D’autant plus que se pose la question de l’accès aux formations de ce niveau à des étudiants de milieu modeste et qui pouvaient être plus facilement tentés par ces professions du fait de l’année de stage rémunéré. Cela étant, les chiffres qui nous sont fournis laisseraient sous-entendre qu’il y a peu d’étudiants issus des milieux moins favorisés qui avaient accès à ces formations, mais, d’une part, je n’ai pas eu accès à ces chiffres, d’autre part, ce n’est pas une raison suffisante pour ne pas en faciliter l’accès à ces étudiants. Ce serait même une raison inacceptable.

pitch : Nicolas Sarkozy annonce partout un milliard d’euros supplémentaires pour l’université. Les avez-vous bien reçus ?

Lionel Collet : Je n’ai pas de langue de bois. Ce que je constate en tant que président d’université, c’est que les dotations de fonctionnement des universités se sont accrues en 2009 par rapport à 2008, et en 2008 par rapport à 2007. Est-ce que cela correspond réellement à un milliard d’euros au total, il faut pour cela prendre en compte les opérations spécifiques (opérations campus par exemple) et les revalorisations annoncées lors de l’entrée dans les carrières d’enseignants-chercheurs. La question est effectivement que le milliard n’arrive pas intégralement directement dans le budget de l’université, car nous ne voyons que l’augmentation de la dotation des crédits de fonctionnement et des crédits spécifiques, telle la sécurité par exemple.

Pascal_PETIT : Le nouveau mode de calcul des moyens (calcul Sympa) organise la mise en concurrence des universités entre elles et défavorise les petits établissements. Quels sont les points à remettre en cause pour obtenir une affectation de moyens respectueuse du service public ?

Lionel Collet : D’abord, ce nouveau mode de calcul est en cours d’analyse par un groupe de travail de la CPU qui rendra ses conclusions dans les trois mois. Notre souci est d’assurer l’équité de l’accès à la formation et à la recherche sur le territoire français. Les points à remettre en cause seront analysés avec le groupe de travail, mais actuellement se posent les questions des indicateurs de performances retenus, et du poids respectif donné aux étudiants en licence et en mastère dans le modèle. La CPU formulera des propositions après analyse dans quelques mois.

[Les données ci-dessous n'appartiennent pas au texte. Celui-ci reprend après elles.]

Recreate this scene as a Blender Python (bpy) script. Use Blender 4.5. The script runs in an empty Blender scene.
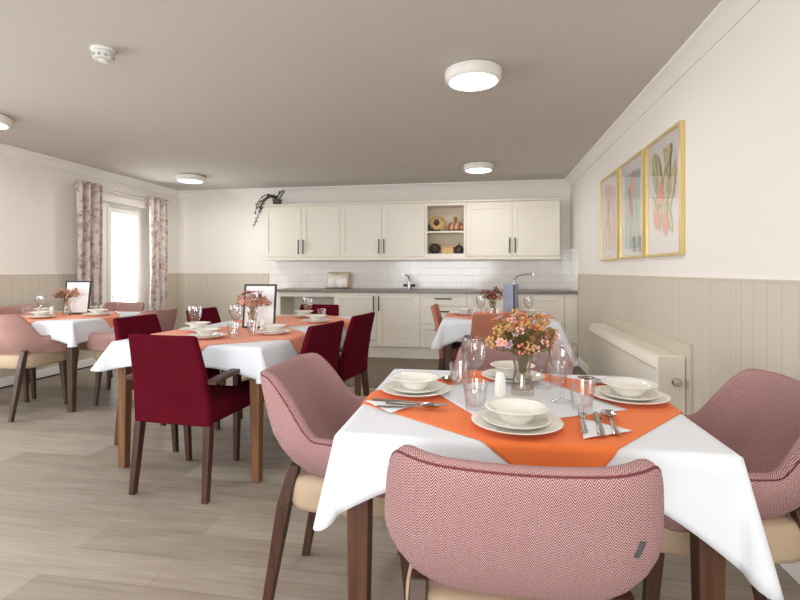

Sayuri : Que pensez-vous des financements privés pour les universités ?

Lionel Collet : Pour les universités françaises, oui à des financements privés complémentaires, non à des financements privés substitutifs des financements d’Etat. Les financements privés ne doivent en rien faciliter le désengagement de l’Etat.

enseignante_Lyon1 : Quel est votre point de vue sur le démantèlement de la fonction publique d’Etat par la loi LRU ?

Lionel Collet : Je reviens à une remarque sur le désengagement de l’Etat : la loi LRU n’est pas une loi d’autonomie, c’est une loi de déconcentration de la gestion des ressources humaines et du budget. La CPU s’est toujours prononcée en faveur d’un fort soutien à la fonction publique d’Etat pour les personnels des universités et non pas en faire, comme certains le disent, des "personnels" de l’université, salariés de l’université. Il s’agit de fonctionnaires d’Etat, et la CPU ne pourra que s’opposer à toute tentative de démantèlement de la fonction publique d’Etat.

Camille_1 : Quelles sont les différentes options pour sortir de la crise ?

Lionel Collet : Je crois que l’élément crucial a été la suppression d’emplois dans les universités, suppressions connues fin 2008, et que les moyens humains paraissent un des éléments centraux pour sortir de la crise. En d’autres termes, nous avons besoin que soit annoncé le fléchage de moyens humains vers les universités. Deuxième point : la méthode. Il est important que se mettent autour de la table des négociations avec toutes les parties prenantes, à savoir les organisations représentatives, notamment syndicales. Et ensuite, il nous faut, sur la mastérisation, des réponses à des questions sur le devenir des IUFM par les ministères, et surtout sur le contenu de la réforme de la formation des enseignants.